§ What to work on: In the listing below, find the line with "from mathutils import", then repeat exactly every line from the top through that one.

§ Material provided:
╔══

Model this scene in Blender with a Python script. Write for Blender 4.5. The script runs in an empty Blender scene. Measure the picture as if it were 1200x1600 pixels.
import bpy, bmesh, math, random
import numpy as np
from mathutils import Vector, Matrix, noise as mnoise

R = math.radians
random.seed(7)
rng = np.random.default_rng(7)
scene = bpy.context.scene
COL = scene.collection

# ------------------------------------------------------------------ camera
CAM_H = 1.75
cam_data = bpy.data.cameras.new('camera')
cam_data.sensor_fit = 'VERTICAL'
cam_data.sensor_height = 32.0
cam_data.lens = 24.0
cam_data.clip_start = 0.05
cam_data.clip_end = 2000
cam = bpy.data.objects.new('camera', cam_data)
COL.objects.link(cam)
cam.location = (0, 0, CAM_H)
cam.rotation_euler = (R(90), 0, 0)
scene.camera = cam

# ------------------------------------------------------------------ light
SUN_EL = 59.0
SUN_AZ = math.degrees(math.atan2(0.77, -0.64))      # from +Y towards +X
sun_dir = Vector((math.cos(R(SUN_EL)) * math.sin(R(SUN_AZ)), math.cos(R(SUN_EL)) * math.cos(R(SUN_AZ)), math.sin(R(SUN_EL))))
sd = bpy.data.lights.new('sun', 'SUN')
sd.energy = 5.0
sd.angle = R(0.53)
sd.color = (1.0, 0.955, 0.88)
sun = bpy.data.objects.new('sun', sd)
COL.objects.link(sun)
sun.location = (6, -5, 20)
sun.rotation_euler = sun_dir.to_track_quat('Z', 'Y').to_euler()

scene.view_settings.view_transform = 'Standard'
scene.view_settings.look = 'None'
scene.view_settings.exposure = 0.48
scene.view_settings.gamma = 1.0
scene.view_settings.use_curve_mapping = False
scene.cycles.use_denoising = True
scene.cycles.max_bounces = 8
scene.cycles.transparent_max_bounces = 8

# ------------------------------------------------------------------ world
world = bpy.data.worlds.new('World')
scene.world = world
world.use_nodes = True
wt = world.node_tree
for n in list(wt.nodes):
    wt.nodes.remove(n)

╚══

§ Solution to this problem:
Model this scene in Blender with a Python script. Write for Blender 4.5. The script runs in an empty Blender scene. Measure the picture as if it were 1200x1600 pixels.
import bpy, bmesh, math, random
import numpy as np
from mathutils import Vector, Matrix, noise as mnoise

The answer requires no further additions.